The parallel universes of innovation

How do you continuously improve existing products while simultaneously developing new ideas with transformational potential? How can parallel innovation structures go beyond pure efficiency?

Innovation is a tough beast. On this blog, we’ve written about what it is, whether it is always good or not, and why we need both disruptive and sustainable innovation. But the question still (and maybe always) is: How do we do it?

There is a famous quote by Peter Drucker, who wrote back in 1954:

Because the purpose of business is to create a customer, the business enterprise has two–and only two–basic functions: marketing and innovation. Marketing and innovation produce results; all the rest are costs. Marketing is the distinguishing, unique function of the business.

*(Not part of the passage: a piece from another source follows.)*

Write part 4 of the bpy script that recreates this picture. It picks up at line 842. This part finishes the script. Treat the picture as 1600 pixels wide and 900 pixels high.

So, innovation is one of the only two basic functions of any business, along with marketing. And it’s not by accident that big consultancies like Accenture (which owns the majority of SinnerSchrader, a host of NEXT and of this blog) these days are tackling both digital marketing and innovation: they’re basically done with all the rest, which are simply costs. The game of efficiency and cost-cutting is over. Now it’s all about the product, and this means marketing and innovation. It means new business models.

A different approach

This also reflects a shift on the client’s side of the table. The big, global corporations have not much left to gain from increasing their efficiency and reducing their costs through the application of digital technology. This plot played out very well over the course of the last few decades. But now, they are outgrown by the digital champions. These are either digital natives, like Amazon and Google, or pioneers of the digital age, like Apple and Microsoft. And the incumbents face challenges from countless pure-digital players, whose marketing and innovation capabilities don’t carry legacy from the analogue past.

So there are two areas left for efficiency and cost-cutting, the basic ones: marketing and innovation. But this time, a different approach is required.

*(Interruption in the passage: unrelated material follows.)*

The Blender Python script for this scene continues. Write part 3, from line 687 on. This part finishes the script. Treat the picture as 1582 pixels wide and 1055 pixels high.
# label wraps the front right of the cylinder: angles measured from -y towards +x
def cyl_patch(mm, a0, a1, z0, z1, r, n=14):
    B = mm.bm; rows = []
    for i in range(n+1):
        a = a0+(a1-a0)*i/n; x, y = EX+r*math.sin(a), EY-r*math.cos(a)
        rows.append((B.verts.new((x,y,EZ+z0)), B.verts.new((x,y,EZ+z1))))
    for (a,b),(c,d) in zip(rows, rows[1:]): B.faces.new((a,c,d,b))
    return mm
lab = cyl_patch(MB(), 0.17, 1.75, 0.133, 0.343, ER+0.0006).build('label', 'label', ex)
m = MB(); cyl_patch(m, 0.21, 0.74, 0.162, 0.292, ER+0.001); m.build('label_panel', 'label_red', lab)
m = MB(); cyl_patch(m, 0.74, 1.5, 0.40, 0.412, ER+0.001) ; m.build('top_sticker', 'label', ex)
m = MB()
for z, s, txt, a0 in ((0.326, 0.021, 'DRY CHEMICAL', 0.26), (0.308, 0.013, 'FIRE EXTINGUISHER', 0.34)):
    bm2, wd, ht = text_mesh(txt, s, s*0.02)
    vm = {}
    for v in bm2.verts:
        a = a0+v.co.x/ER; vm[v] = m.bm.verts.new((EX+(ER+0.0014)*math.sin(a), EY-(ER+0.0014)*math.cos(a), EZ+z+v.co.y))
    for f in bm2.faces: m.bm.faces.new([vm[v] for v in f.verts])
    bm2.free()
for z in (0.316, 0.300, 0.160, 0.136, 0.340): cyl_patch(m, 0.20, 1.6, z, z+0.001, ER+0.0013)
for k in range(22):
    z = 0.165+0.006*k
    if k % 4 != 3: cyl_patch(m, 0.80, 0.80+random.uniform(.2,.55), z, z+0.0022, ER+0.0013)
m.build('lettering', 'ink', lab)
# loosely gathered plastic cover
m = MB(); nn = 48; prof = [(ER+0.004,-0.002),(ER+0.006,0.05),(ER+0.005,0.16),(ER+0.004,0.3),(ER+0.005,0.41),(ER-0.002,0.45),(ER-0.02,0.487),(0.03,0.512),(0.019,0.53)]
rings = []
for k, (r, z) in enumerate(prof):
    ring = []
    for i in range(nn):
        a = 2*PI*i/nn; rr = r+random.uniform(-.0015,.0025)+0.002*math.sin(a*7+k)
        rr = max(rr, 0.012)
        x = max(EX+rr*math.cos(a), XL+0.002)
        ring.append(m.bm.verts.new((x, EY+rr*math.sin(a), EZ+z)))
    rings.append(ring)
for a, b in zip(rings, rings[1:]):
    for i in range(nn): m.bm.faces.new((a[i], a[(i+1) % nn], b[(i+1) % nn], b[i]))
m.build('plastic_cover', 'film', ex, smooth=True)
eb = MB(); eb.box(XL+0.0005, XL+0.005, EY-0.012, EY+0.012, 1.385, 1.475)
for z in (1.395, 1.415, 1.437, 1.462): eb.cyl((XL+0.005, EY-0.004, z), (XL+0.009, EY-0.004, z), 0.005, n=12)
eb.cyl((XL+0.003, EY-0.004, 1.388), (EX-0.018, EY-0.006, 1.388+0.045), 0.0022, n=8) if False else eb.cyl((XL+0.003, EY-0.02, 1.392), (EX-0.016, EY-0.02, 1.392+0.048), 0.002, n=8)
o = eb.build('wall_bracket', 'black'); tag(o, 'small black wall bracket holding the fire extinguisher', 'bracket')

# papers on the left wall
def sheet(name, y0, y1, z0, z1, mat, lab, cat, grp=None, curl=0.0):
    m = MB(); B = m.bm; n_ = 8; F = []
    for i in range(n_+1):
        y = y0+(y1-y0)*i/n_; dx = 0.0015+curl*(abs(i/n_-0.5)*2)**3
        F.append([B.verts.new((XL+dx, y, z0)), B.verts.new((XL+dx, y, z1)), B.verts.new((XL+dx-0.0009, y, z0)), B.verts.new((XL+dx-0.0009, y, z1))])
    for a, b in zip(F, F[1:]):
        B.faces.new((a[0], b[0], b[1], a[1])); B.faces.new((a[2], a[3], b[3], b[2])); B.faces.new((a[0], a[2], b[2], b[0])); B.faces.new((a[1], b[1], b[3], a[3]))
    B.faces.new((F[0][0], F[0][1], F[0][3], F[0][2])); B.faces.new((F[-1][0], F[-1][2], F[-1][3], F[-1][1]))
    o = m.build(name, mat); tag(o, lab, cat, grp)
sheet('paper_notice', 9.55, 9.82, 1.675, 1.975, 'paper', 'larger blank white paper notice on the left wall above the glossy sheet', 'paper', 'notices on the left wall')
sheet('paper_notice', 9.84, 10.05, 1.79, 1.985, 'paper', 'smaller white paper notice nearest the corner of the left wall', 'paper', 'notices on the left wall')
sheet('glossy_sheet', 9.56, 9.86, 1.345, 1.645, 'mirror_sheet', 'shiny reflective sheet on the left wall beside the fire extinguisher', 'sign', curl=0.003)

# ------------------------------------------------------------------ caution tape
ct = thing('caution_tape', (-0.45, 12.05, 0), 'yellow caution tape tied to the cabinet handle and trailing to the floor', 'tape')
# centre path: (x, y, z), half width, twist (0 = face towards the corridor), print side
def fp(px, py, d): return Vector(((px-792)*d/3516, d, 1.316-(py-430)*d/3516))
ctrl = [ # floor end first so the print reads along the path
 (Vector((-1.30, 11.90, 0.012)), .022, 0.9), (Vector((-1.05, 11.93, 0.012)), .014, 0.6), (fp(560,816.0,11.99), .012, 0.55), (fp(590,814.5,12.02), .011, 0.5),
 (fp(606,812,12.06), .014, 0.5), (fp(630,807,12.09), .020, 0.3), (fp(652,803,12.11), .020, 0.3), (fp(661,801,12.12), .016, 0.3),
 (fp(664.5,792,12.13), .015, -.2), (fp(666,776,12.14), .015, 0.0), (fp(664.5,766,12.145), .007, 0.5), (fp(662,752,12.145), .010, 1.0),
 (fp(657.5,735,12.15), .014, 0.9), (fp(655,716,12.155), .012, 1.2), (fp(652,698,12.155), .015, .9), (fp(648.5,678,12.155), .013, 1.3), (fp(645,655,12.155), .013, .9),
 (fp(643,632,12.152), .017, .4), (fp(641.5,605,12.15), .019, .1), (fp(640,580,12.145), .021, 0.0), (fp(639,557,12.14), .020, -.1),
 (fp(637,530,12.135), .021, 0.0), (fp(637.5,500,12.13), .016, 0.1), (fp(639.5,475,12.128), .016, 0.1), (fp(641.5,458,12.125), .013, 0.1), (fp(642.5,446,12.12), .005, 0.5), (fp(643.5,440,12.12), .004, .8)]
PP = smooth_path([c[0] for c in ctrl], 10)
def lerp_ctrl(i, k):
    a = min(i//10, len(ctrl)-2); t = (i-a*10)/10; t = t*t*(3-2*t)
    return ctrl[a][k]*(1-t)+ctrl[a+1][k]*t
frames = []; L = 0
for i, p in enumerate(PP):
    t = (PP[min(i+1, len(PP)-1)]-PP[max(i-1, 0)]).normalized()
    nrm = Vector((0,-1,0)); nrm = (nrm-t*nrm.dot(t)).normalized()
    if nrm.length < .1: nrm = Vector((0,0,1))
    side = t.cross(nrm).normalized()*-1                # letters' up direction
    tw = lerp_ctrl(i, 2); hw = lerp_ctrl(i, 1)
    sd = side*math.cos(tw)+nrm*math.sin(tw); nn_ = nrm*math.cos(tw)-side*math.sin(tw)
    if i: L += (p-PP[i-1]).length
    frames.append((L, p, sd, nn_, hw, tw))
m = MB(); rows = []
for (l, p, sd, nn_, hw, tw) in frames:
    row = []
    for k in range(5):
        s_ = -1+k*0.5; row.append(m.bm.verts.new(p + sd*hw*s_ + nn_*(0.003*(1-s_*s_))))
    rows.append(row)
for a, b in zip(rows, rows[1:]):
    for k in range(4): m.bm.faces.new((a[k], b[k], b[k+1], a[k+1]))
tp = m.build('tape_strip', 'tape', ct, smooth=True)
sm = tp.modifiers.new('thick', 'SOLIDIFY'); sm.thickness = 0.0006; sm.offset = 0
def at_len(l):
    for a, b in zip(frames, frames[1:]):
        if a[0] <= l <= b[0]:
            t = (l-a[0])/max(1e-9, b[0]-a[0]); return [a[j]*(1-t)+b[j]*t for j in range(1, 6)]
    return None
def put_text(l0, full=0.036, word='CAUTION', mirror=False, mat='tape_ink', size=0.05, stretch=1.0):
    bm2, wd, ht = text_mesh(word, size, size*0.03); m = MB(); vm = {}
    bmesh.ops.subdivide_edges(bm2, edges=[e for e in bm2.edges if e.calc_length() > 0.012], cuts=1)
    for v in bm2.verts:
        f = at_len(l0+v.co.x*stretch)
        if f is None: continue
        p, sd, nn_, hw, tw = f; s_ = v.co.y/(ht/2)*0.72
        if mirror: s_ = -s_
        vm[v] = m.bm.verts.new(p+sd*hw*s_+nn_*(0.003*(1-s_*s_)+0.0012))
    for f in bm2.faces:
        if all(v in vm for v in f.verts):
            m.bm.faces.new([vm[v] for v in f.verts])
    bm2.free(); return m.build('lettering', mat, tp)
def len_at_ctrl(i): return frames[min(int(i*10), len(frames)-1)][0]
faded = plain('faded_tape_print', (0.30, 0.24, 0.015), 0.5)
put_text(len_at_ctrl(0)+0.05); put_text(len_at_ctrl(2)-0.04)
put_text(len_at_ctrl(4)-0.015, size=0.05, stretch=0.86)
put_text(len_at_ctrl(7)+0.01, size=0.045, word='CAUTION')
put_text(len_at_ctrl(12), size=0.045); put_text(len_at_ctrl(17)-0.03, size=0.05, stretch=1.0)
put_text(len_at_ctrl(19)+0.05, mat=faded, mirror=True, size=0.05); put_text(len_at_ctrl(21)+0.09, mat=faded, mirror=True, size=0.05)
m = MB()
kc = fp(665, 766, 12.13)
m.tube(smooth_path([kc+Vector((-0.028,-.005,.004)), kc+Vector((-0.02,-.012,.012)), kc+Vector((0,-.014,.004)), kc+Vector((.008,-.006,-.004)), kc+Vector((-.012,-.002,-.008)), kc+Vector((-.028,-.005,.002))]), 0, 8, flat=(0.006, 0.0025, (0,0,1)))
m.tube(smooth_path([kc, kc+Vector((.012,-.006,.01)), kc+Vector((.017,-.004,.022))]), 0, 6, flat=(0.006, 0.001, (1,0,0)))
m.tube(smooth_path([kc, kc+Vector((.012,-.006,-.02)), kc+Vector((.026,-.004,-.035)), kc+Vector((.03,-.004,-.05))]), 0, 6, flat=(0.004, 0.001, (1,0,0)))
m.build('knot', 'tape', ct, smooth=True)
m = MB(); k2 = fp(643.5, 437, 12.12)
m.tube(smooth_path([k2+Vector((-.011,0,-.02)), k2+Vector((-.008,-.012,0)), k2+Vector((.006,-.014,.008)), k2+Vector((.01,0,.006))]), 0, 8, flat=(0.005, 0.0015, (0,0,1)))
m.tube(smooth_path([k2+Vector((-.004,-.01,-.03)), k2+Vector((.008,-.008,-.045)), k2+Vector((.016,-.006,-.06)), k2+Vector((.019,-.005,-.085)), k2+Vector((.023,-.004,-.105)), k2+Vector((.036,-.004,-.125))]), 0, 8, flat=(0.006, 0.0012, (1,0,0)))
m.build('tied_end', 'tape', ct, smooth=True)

The huge bet that’s going to reveal its outcome over the next decade is: can we make the marketing of the big legacy players more efficient and thus less costly, freeing up the money needed to invest in innovative (digital) products, to again be competitive with the pure-digital players? And how can innovation save them? How can they build innovative products and the appropriate marketing, while still running their legacy business? How can the Parallelwelten of the legacy systems and the new digital universe not only coexist but be transformed?

This is, in a nutshell, what all this digital transformation is about: the need to digitally transform marketing and innovation.

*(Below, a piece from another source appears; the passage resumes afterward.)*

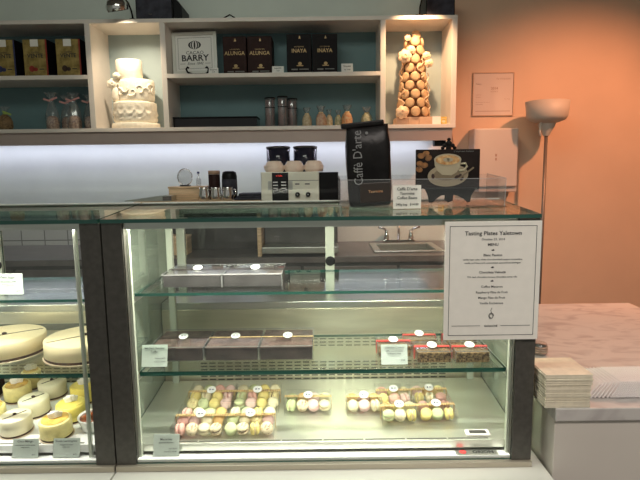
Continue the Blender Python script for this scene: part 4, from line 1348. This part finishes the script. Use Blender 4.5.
cheesecake(-1.012, 1.600, 'large cream cheesecake with a coffee bean, on the left of the shelf', R(35))
cheesecake(-0.748, 1.582, 'large cream cheesecake with a coffee bean, beside the dark post', R(40))
price_card(-0.837, 1.362, 0.6672, 0.072, 0.052, 'pale price card reading Coco Mango in front of the white cakes', [('Coco Mango', 0.0085, 0, 0.043, 'CENTER'), ('white chocolate coconut mousse', 0.0042, 0, 0.034, 'CENTER'), ('mango passion', 0.0042, 0, 0.028, 'CENTER'), ('$5.75', 0.0045, 0.030, 0.008, 'RIGHT')], 'price cards inside the display cases', 15)
price_card(-0.722, 1.362, 0.6672, 0.074, 0.052, 'pale price card reading Exotic Lemongrass beside the dark post', [('Exotic Lemongrass', 0.0080, 0, 0.043, 'CENTER'), ('pineapple lemongrass', 0.0042, 0, 0.034, 'CENTER'), ('vanilla cream', 0.0042, 0, 0.028, 'CENTER'), ('$5.75', 0.0045, 0.030, 0.008, 'RIGHT')], 'price cards inside the display cases', 15)
price_card(-0.905, 1.470, 1.1085, 0.082, 0.062, 'pale price card on the upper glass shelf of the left case', [('Plaisir Royal', 0.0085, 0, 0.050, 'CENTER'), ('hazelnut mousse, praline', 0.0050, 0, 0.038, 'CENTER'), ('chocolate cream', 0.0050, 0, 0.029, 'CENTER'), ('$5.75', 0.005, 0.034, 0.010, 'RIGHT')], 'price cards inside the display cases', 2)

# ------------------------------------------------------------------ menu on the glass
r = thing('menu_sheet', (0.4405, 1.325, 1.006), 'framed paper menu headed Tasting Plates Yaletown on the case glass', 'menu')
PW, PH = 0.124, 0.314
MB().box(-PW, PW, 0.0008, 0.002, 0, PH).build('paper', 'menu_paper', r)
MB().box(-PW - 0.002, PW + 0.002, 0.0024, 0.0040, -0.002, PH + 0.002).build('acrylic_sleeve', 'acrylic', r)
mb = MB()
ib = 0.012
for a in ((-PW + ib, PW - ib, ib, ib + .0012), (-PW + ib, PW - ib, PH - ib - .0012, PH - ib), (-PW + ib, -PW + ib + .0012, ib, PH - ib), (PW - ib - .0012, PW - ib, ib, PH - ib)):
    mb.box(a[0], a[1], 0.0, 0.0009, a[2], a[3])
mb.box(-0.103, -0.028, 0, 0.0009, 0.0375, 0.0385).box(0.026, 0.103, 0, 0.0009, 0.0375, 0.0385)
for z in (0.236, 0.191, 0.155):
    mb.disc(0, z + 0.0025, 0.0042, 0.0016, 0, 0.0009, 10).disc(0.001, z + 0.0035, 0.0018, 0.0018, 0, 0.0009, 8)
mb.build('printed_border', 'ink', r)
mb = MB()
for tx, sz, z, b in (('Tasting Plates Yaletown', 0.0148, 0.278, .0004), ('October 23, 2014', 0.0080, 0.2645, 0), ('MENU', 0.0098, 0.250, .0003), ('Blanc Passion', 0.0088, 0.223, .0002),
                     ('vanilla bean cake, white chocolate-black pepper mousseline,', 0.0062, 0.2125, 0), ('vanilla and lime-curd, caramelized, passionfruit meringue', 0.0062, 0.2035, 0),
                     ('Chocolate Velouté', 0.0088, 0.178, .0002), ('72% dark chocolate mousse, chocolate-cocoa nibs', 0.0062, 0.1665, 0),
                     ('Coffee Macaron', 0.0084, 0.1400, 0), ('Raspberry Pâte de Fruit', 0.0084, 0.1250, 0), ('Mango Pâte de Fruit', 0.0084, 0.1105, 0), ('Vanilla Enchérisse', 0.0084, 0.0960, 0), ('GANACHE', 0.0072, 0.0350, .0002)):
    mb.text(tx, sz, 0, z, 0.0003, bold=b * 0.5 + 0.00004, sx=1.03)
mb.build('lettering', 'ink', r)
pts = [(0.007 * math.cos(a) * (1 - a / 22), 0, 0.064 + 0.009 * math.sin(a) * (1 - a / 22)) for a in [k * 0.42 for k in range(28)]]
MB().tube(pts, 0.0007, 5).tube([(0.001, 0, 0.072), (-0.001, 0, 0.080), (0.002, 0, 0.086)], 0.0006, 5).build('logo', 'ink', r)

# ------------------------------------------------------------------ on top of the right case
TG = GT + 0.0006


def on_top(o, y, up=0.0):
    o.location.y = y - up * math.sin(SLOPE)
    o.location.z = topz(y) + 0.0006 + up
    o.rotation_euler = (SLOPE, 0, 0)

AX0, AX1, AY0, AY1 = 0.052, 0.518, 1.470, 1.640
r = r_tray = thing('acrylic_tray', ((AX0 + AX1) / 2, AY0, TG), 'clear open acrylic tray on the case top holding coffee bag and picture', 'tray')
hw = (AX1 - AX0) / 2
ah = 0.080
dd = AY1 - AY0
MB().box(-hw, hw, 0, dd, 0, 0.003).build('bottom', 'acrylic', r)
MB().box(-hw, hw, 0, 0.003, 0.0032, ah).build('front_wall', 'acrylic', r)
MB().box(-hw, hw, dd - 0.003, dd, 0.0032, ah).build('back_wall', 'acrylic', r)
for a in (-hw, hw - 0.003):
    MB().box(a, a + 0.003, 0.0032, dd - 0.0032, 0.0032, ah).build('end_wall', 'acrylic', r)
MB().box(-hw, hw, 0, 0.0015, ah, ah + 0.0012).box(-hw, -hw + 0.0015, -0.0012, 0, 0.0, ah + 0.0012).box(hw - 0.0015, hw, -0.0012, 0, 0.0, ah + 0.0012) \
    .box(-hw, -hw + 0.0015, 0.0015, dd, ah, ah + 0.0012).box(hw - 0.0015, hw, 0.0015, dd, ah, ah + 0.0012).build('bright_edge_lines', 'edge_light', r)  # hazy pale bars paint the bright lines along the clear edges
r_card = price_card(0.238, 1.452, TG, 0.078, 0.066, 'cream price card for coffee beans leaning on the acrylic tray', [('Caffè D\'arte', 0.0115, 0, 0.052, 'CENTER'), ('Taormina', 0.0105, 0, 0.040, 'CENTER'), ('Coffee Beans', 0.0105, 0, 0.028, 'CENTER'), ('340g bag   $14.00', 0.0088, 0, 0.010, 'CENTER')], None, 6, 'menu_paper', stand=False)

on_top(r_card, 1.448)
on_top(r_tray, AY0)

# coffee bag
r = thing('coffee_bag', (0.140, 1.560, TG + 0.0042), 'tall black coffee bag lettered in white standing in the acrylic tray', 'bag')
Mb = Matrix.Rotation(R(-2.5), 4, 'Y')
prof = [(0.0, 0.057, 0.028), (0.006, 0.060, 0.033), (0.05, 0.062, 0.038), (0.12, 0.0635, 0.040), (0.17, 0.062, 0.036), (0.205, 0.060, 0.026), (0.222, 0.0585, 0.016), (0.228, 0.0585, 0.012)]
bm_ = MB()
rings = []
for z, a, b in prof:
    ring = []
    for k in range(40):
        q = 2 * PI * k / 40
        ex = 0.42
        x = a * math.copysign(abs(math.cos(q)) ** ex, math.cos(q))
        y = b * math.copysign(abs(math.sin(q)) ** ex, math.sin(q))
        w_ = 0.0016 * math.sin(z * 70 + k * 0.9)
        ring.append(bm_.bm.verts.new((x + (w_ if z > 0.01 else 0), y - w_, z)))
    rings.append(ring)
for a, b in zip(rings, rings[1:]):
    for k in range(40):
        f = bm_.bm.faces.new((a[k], a[(k + 1) % 40], b[(k + 1) % 40], b[k]))
        f.smooth = True
bm_.bm.faces.new(rings[0][::-1])
bm_.bm.faces.new(rings[-1])
bm_.tf(Mb).build('bag_body', 'bag_black', r)
MB().box(-0.061, 0.059, -0.020, 0.016, 0.222, 0.237, 0.004).tf(Mb @ Matrix.Rotation(R(-3), 4, 'Y')).build('folded_top', 'bag_black', r)
mb = MB()
n = 24
M2 = []
MB().box(-0.030, 0.056, -0.0425, -0.0385, 0.012, 0.068, 0.002).tf(Mb).build('lower_panel', 'bag_grey', r)
MB().text("Caffè D'arte", 0.036, -0.020, 0.062, -0.0430, 'LEFT', R(90), sx=0.85).tf(Mb).build('lettering', 'bag_text', r)
MB().text('Taormina', 0.0105, 0.014, 0.040, -0.0440, bold=0.0002).tf(Mb).build('name_lettering', 'candy_orange', r)
MB().lathe([(0.004, 0), (0.004, 0.002)], 14, m=Mb @ Matrix.Translation((-0.004, -0.030, 0.205)) @ Matrix.Rotation(PI / 2, 4, 'X')).build('valve', 'bag_text', r)

on_top(r, 1.512, 0.0042)

# picture on its easel
r = thing('picture_easel', (0.369, 1.600, TG + 0.0042), 'ornate black easel with three curved feet in the acrylic tray', 'easel')
out = [(-0.075, 0.058), (-0.062, 0.030), (-0.058, 0.004), (-0.046, 0.004), (-0.040, 0.014), (-0.024, 0.027), (-0.010, 0.030), (-0.010, 0.012), (0.0, 0.004), (0.014, 0.010), (0.016, 0.030), (0.030, 0.026), (0.050, 0.014), (0.060, 0.003), (0.068, 0.006), (0.070, 0.026), (0.082, 0.048), (0.088, 0.058)]
MB().prism([(x, z) for x, z in out], -0.012, -0.004).build('front_feet', 'black_iron', r)
MB().box(-0.075, 0.088, -0.030, -0.004, 0.050, 0.056, 0.002).build('ledge', 'black_iron', r)
MB().box(-0.008, 0.008, 0.002, 0.008, 0.030, 0.196, 0.001).build('spine', 'black_iron', r)
mb = MB()
for dx, dz, q in ((0, 0.203, 0.010), (-0.012, 0.196, 0.007), (0.012, 0.196, 0.007), (0, 0.216, 0.006), (-0.018, 0.188, 0.006), (0.018, 0.188, 0.006)):
    mb.ball((dx, 0.004, dz), q, 0.004, q)
mb.build('finial', 'black_iron', r)
on_top(r, 1.530, 0.0042)
r.scale = (0.95, 1.0, 0.85)
r = thing('coffee_picture', (0.366, 1.578, TG + 0.0600), 'framed picture of a latte cup on its saucer, resting on black easel', 'picture')
Mp = Matrix.Rotation(R(-4), 4, 'X')
MB().box(-0.100, 0.095, 0, 0.008, 0, 0.125, 0.001).tf(Mp).build('board', 'print_black', r)
pr_ = MB().disc(-0.002, 0.042, 0.062, 0.036, -0.0010, 0.0005, 36, R(4)).tf(Mp).build('saucer_print', 'print_white', r)
MB().disc(-0.006, 0.046, 0.040, 0.020, -0.0014, 0.0, 30, R(4)).tf(Mp).build('saucer_shadow_print', 'print_shade', r)
cup = [(-0.045, 0.094), (-0.043, 0.074), (-0.034, 0.056), (-0.020, 0.044), (0.008, 0.042), (0.024, 0.052), (0.034, 0.068), (0.037, 0.094)]
MB().prism(cup[::-1], -0.0022, -0.0012).tf(Mp).build('cup_print', 'print_cup', r)
MB().disc(-0.004, 0.092, 0.0415, 0.019, -0.0028, -0.0020, 32).tf(Mp).build('cup_rim_print', 'print_cup', r)
MB().disc(-0.004, 0.091, 0.0365, 0.0155, -0.0034, -0.0026, 32).tf(Mp).build('coffee_print', 'print_coffee', r)
MB().disc(-0.008, 0.092, 0.010, 0.0065, -0.0039, -0.0032, 20).disc(0.002, 0.092, 0.010, 0.0065, -0.0039, -0.0032, 20).tf(Mp).build('latte_heart_print', 'print_cup', r)
MB().tube([(0.034, -0.002, 0.078), (0.050, -0.002, 0.080), (0.055, -0.002, 0.070), (0.046, -0.002, 0.058), (0.030, -0.002, 0.056)], 0.0035, 8).tf(Mp).build('handle_print', 'print_cup', r)
mb = MB()
for x, z in ((-0.085, 0.105), (-0.070, 0.112), (-0.088, 0.080), (-0.074, 0.075), (-0.062, 0.098), (-0.090, 0.062)):
    mb.disc(x, z, 0.011, 0.009, -0.0008, 0.0005, 10, x * 40)
mb.tf(Mp).build('flower_print', 'print_flower', r)
mb = MB()
for x, z in ((0.024, 0.036), (0.034, 0.040), (0.040, 0.032), (-0.048, 0.040)):
    mb = MB().disc(x, z, 0.008, 0.005, -0.0024, -0.0012, 12, x * 30)
    mb.tf(Mp).build('bean_print', 'bean', r)
mb = MB()
mb.mbox(Mp @ Matrix.Translation((0.052, -0.0028, 0.048)) @ Matrix.Rotation(R(-38), 4, 'Y'), 0.060, 0.0012, 0.005)
mb.build('spoon_print', 'print_shade', r)
MB().text("L'espresso italiano", 0.0075, 0.045, 0.116, -0.0012, sx=1.1).tf(Mp).build('print_lettering', 'ink_grey', r)

on_top(r, 1.508, 0.0495)
r.scale = (0.94, 1.0, 0.89)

Innovation is a systematic practice

Since we are talking about innovation, the question still remains: how can we do it? Later in his career, Drucker wrote another famous article on The Discipline of Innovation, in which he discussed seven possible sources of innovation:

There are, of course, innovations that spring from a flash of genius. Most innovations, however, especially the successful ones, result from a conscious, purposeful search for innovation opportunities, which are found only in a few situations. Four such areas of opportunity exist within a company or industry: unexpected occurrences, incongruities, process needs, and industry and market changes. Three additional sources of opportunity exist outside a company in its social and intellectual environment: demographic changes, changes in perception, and new knowledge.

Drucker is very clear in his assertion that innovation is a systematic practice. (Consultancies are quite good at systematic practices.) So it’s not about fancy sticky notes, or agile teams, or copying the digital champions and their business models. He defines innovation as the effort to create purposeful, focused change in an enterprise’s economic or social potential.

A new model

Let’s take a closer look at this definition.

An effort means that innovation requires commitment and investment. It has a creative side, which implies that we should involve a certain kind of personality: entrepreneurs and designers, for example. The purpose needs to be clear – making money or increasing shareholder value is not enough. We need something beyond that to guide both the enterprise and the consumers. Focus is also important. Investing randomly, without proper knowledge of users, markets and technology, doesn’t make sense. It doesn’t get the returns everyone wants and needs.

We are dealing with change. And change isn’t always convenient, even when it’s about economic or social potential – the dent in the universe, to quote a great innovator of the digital age. Innovation increases a potential. And then marketing tries hard to turn the potential into business results, creating new customers and upselling to existing ones.

In the digital age, innovation requires a relentless focus on the user and his true problems, needs and desires. Marketing must be dynamic and closely aligned with product development. What all this translates into: a new model is called for. It’s not there yet.